SOURCE EXCERPT —
+++++
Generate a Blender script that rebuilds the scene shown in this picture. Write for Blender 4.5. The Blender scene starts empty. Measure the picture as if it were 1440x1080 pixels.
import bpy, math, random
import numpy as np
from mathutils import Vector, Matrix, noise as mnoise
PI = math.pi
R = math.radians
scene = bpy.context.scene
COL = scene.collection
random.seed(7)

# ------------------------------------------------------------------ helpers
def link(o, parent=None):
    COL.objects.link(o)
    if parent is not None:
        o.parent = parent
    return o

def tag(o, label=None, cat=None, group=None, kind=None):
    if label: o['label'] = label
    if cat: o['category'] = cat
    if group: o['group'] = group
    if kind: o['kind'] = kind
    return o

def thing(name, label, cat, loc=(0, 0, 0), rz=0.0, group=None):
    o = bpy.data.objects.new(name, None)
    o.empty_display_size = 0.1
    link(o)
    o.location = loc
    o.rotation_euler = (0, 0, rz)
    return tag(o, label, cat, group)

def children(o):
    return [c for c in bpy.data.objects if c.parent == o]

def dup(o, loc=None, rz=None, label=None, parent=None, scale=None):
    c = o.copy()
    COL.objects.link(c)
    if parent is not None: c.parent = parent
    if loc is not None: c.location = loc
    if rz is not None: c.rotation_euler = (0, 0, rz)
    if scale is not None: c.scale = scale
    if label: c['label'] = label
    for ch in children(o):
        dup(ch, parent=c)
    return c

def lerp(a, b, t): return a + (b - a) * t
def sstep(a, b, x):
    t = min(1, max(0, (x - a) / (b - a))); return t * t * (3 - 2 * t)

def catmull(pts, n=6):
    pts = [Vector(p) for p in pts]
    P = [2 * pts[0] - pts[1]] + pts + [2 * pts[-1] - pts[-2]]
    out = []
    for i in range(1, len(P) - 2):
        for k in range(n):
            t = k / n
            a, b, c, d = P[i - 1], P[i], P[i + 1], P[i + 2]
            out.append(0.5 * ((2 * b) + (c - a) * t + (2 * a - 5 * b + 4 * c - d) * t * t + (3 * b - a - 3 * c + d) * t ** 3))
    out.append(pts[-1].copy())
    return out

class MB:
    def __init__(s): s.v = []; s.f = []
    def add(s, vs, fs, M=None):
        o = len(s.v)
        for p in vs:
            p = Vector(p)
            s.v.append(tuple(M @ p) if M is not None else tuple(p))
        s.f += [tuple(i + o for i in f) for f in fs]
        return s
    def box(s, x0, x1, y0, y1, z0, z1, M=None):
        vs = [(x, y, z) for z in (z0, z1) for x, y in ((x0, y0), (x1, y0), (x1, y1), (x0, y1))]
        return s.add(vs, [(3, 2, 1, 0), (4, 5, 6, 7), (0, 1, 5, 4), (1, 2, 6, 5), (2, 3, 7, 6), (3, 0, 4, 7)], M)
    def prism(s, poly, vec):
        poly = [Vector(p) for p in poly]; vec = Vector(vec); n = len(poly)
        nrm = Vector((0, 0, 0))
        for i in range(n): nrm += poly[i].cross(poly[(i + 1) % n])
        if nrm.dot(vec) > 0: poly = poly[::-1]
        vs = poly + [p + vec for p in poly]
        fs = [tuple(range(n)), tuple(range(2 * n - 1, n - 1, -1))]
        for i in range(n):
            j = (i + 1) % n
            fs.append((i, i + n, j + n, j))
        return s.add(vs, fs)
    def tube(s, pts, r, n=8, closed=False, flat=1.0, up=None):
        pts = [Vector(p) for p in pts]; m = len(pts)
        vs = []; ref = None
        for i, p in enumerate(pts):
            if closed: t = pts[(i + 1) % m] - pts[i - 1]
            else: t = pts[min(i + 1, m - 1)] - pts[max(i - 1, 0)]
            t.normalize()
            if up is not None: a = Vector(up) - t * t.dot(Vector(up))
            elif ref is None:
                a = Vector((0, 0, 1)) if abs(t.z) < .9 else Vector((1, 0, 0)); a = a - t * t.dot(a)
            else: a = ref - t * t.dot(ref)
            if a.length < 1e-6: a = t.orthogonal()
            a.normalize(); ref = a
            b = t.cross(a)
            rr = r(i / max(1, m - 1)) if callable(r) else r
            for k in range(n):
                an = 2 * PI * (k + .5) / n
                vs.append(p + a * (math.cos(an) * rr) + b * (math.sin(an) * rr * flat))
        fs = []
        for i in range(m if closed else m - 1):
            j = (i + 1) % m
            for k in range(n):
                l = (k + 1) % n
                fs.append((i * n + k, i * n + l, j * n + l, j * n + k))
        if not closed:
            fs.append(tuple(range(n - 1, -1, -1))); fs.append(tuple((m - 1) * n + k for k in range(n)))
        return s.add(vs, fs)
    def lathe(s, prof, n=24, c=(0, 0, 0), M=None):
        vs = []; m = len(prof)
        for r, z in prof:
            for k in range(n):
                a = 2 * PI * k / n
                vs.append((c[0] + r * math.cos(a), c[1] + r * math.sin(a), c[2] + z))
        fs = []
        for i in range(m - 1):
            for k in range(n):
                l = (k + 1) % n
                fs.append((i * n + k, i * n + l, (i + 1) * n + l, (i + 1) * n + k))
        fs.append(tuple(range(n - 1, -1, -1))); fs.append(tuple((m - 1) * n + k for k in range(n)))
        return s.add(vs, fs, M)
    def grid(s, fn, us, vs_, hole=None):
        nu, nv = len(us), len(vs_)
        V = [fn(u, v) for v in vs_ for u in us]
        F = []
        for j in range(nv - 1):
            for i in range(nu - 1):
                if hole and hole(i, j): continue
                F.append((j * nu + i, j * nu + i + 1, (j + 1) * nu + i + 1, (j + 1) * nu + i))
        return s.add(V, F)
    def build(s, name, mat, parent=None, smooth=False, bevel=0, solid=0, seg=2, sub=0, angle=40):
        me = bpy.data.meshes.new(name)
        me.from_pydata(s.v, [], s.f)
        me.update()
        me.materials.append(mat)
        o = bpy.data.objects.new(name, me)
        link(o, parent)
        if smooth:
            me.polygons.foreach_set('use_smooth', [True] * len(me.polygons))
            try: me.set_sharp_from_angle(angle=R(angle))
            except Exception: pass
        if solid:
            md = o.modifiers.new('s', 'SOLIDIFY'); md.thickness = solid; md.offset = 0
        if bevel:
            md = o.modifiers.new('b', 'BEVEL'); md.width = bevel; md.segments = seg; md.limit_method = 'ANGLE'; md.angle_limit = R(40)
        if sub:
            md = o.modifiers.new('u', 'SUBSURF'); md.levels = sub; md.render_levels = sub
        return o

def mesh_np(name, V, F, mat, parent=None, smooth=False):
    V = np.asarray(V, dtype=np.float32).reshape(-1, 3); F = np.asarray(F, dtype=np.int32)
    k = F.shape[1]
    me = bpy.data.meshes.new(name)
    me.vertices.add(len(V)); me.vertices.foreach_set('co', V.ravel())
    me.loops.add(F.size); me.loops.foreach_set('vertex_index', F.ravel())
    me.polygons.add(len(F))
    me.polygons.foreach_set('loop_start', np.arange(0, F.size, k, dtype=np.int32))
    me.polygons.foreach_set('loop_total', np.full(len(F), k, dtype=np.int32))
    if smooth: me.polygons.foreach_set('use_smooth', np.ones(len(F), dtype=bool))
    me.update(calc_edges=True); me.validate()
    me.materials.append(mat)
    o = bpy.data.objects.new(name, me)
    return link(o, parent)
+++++
EXERCISE REQUIREMENTS — Reproduce the full listing word for word.

SOLVED EXERCISE —
Generate a Blender script that rebuilds the scene shown in this picture. Write for Blender 4.5. The Blender scene starts empty. Measure the picture as if it were 1440x1080 pixels.
import bpy, math, random
import numpy as np
from mathutils import Vector, Matrix, noise as mnoise
PI = math.pi
R = math.radians
scene = bpy.context.scene
COL = scene.collection
random.seed(7)

# ------------------------------------------------------------------ helpers
def link(o, parent=None):
    COL.objects.link(o)
    if parent is not None:
        o.parent = parent
    return o

def tag(o, label=None, cat=None, group=None, kind=None):
    if label: o['label'] = label
    if cat: o['category'] = cat
    if group: o['group'] = group
    if kind: o['kind'] = kind
    return o

def thing(name, label, cat, loc=(0, 0, 0), rz=0.0, group=None):
    o = bpy.data.objects.new(name, None)
    o.empty_display_size = 0.1
    link(o)
    o.location = loc
    o.rotation_euler = (0, 0, rz)
    return tag(o, label, cat, group)

def children(o):
    return [c for c in bpy.data.objects if c.parent == o]

def dup(o, loc=None, rz=None, label=None, parent=None, scale=None):
    c = o.copy()
    COL.objects.link(c)
    if parent is not None: c.parent = parent
    if loc is not None: c.location = loc
    if rz is not None: c.rotation_euler = (0, 0, rz)
    if scale is not None: c.scale = scale
    if label: c['label'] = label
    for ch in children(o):
        dup(ch, parent=c)
    return c

def lerp(a, b, t): return a + (b - a) * t
def sstep(a, b, x):
    t = min(1, max(0, (x - a) / (b - a))); return t * t * (3 - 2 * t)

def catmull(pts, n=6):
    pts = [Vector(p) for p in pts]
    P = [2 * pts[0] - pts[1]] + pts + [2 * pts[-1] - pts[-2]]
    out = []
    for i in range(1, len(P) - 2):
        for k in range(n):
            t = k / n
            a, b, c, d = P[i - 1], P[i], P[i + 1], P[i + 2]
            out.append(0.5 * ((2 * b) + (c - a) * t + (2 * a - 5 * b + 4 * c - d) * t * t + (3 * b - a - 3 * c + d) * t ** 3))
    out.append(pts[-1].copy())
    return out

class MB:
    def __init__(s): s.v = []; s.f = []
    def add(s, vs, fs, M=None):
        o = len(s.v)
        for p in vs:
            p = Vector(p)
            s.v.append(tuple(M @ p) if M is not None else tuple(p))
        s.f += [tuple(i + o for i in f) for f in fs]
        return s
    def box(s, x0, x1, y0, y1, z0, z1, M=None):
        vs = [(x, y, z) for z in (z0, z1) for x, y in ((x0, y0), (x1, y0), (x1, y1), (x0, y1))]
        return s.add(vs, [(3, 2, 1, 0), (4, 5, 6, 7), (0, 1, 5, 4), (1, 2, 6, 5), (2, 3, 7, 6), (3, 0, 4, 7)], M)
    def prism(s, poly, vec):
        poly = [Vector(p) for p in poly]; vec = Vector(vec); n = len(poly)
        nrm = Vector((0, 0, 0))
        for i in range(n): nrm += poly[i].cross(poly[(i + 1) % n])
        if nrm.dot(vec) > 0: poly = poly[::-1]
        vs = poly + [p + vec for p in poly]
        fs = [tuple(range(n)), tuple(range(2 * n - 1, n - 1, -1))]
        for i in range(n):
            j = (i + 1) % n
            fs.append((i, i + n, j + n, j))
        return s.add(vs, fs)
    def tube(s, pts, r, n=8, closed=False, flat=1.0, up=None):
        pts = [Vector(p) for p in pts]; m = len(pts)
        vs = []; ref = None
        for i, p in enumerate(pts):
            if closed: t = pts[(i + 1) % m] - pts[i - 1]
            else: t = pts[min(i + 1, m - 1)] - pts[max(i - 1, 0)]
            t.normalize()
            if up is not None: a = Vector(up) - t * t.dot(Vector(up))
            elif ref is None:
                a = Vector((0, 0, 1)) if abs(t.z) < .9 else Vector((1, 0, 0)); a = a - t * t.dot(a)
            else: a = ref - t * t.dot(ref)
            if a.length < 1e-6: a = t.orthogonal()
            a.normalize(); ref = a
            b = t.cross(a)
            rr = r(i / max(1, m - 1)) if callable(r) else r
            for k in range(n):
                an = 2 * PI * (k + .5) / n
                vs.append(p + a * (math.cos(an) * rr) + b * (math.sin(an) * rr * flat))
        fs = []
        for i in range(m if closed else m - 1):
            j = (i + 1) % m
            for k in range(n):
                l = (k + 1) % n
                fs.append((i * n + k, i * n + l, j * n + l, j * n + k))
        if not closed:
            fs.append(tuple(range(n - 1, -1, -1))); fs.append(tuple((m - 1) * n + k for k in range(n)))
        return s.add(vs, fs)
    def lathe(s, prof, n=24, c=(0, 0, 0), M=None):
        vs = []; m = len(prof)
        for r, z in prof:
            for k in range(n):
                a = 2 * PI * k / n
                vs.append((c[0] + r * math.cos(a), c[1] + r * math.sin(a), c[2] + z))
        fs = []
        for i in range(m - 1):
            for k in range(n):
                l = (k + 1) % n
                fs.append((i * n + k, i * n + l, (i + 1) * n + l, (i + 1) * n + k))
        fs.append(tuple(range(n - 1, -1, -1))); fs.append(tuple((m - 1) * n + k for k in range(n)))
        return s.add(vs, fs, M)
    def grid(s, fn, us, vs_, hole=None):
        nu, nv = len(us), len(vs_)
        V = [fn(u, v) for v in vs_ for u in us]
        F = []
        for j in range(nv - 1):
            for i in range(nu - 1):
                if hole and hole(i, j): continue
                F.append((j * nu + i, j * nu + i + 1, (j + 1) * nu + i + 1, (j + 1) * nu + i))
        return s.add(V, F)
    def build(s, name, mat, parent=None, smooth=False, bevel=0, solid=0, seg=2, sub=0, angle=40):
        me = bpy.data.meshes.new(name)
        me.from_pydata(s.v, [], s.f)
        me.update()
        me.materials.append(mat)
        o = bpy.data.objects.new(name, me)
        link(o, parent)
        if smooth:
            me.polygons.foreach_set('use_smooth', [True] * len(me.polygons))
            try: me.set_sharp_from_angle(angle=R(angle))
            except Exception: pass
        if solid:
            md = o.modifiers.new('s', 'SOLIDIFY'); md.thickness = solid; md.offset = 0
        if bevel:
            md = o.modifiers.new('b', 'BEVEL'); md.width = bevel; md.segments = seg; md.limit_method = 'ANGLE'; md.angle_limit = R(40)
        if sub:
            md = o.modifiers.new('u', 'SUBSURF'); md.levels = sub; md.render_levels = sub
        return o

def mesh_np(name, V, F, mat, parent=None, smooth=False):
    V = np.asarray(V, dtype=np.float32).reshape(-1, 3); F = np.asarray(F, dtype=np.int32)
    k = F.shape[1]
    me = bpy.data.meshes.new(name)
    me.vertices.add(len(V)); me.vertices.foreach_set('co', V.ravel())
    me.loops.add(F.size); me.loops.foreach_set('vertex_index', F.ravel())
    me.polygons.add(len(F))
    me.polygons.foreach_set('loop_start', np.arange(0, F.size, k, dtype=np.int32))
    me.polygons.foreach_set('loop_total', np.full(len(F), k, dtype=np.int32))
    if smooth: me.polygons.foreach_set('use_smooth', np.ones(len(F), dtype=bool))
    me.update(calc_edges=True); me.validate()
    me.materials.append(mat)
    o = bpy.data.objects.new(name, me)
    return link(o, parent)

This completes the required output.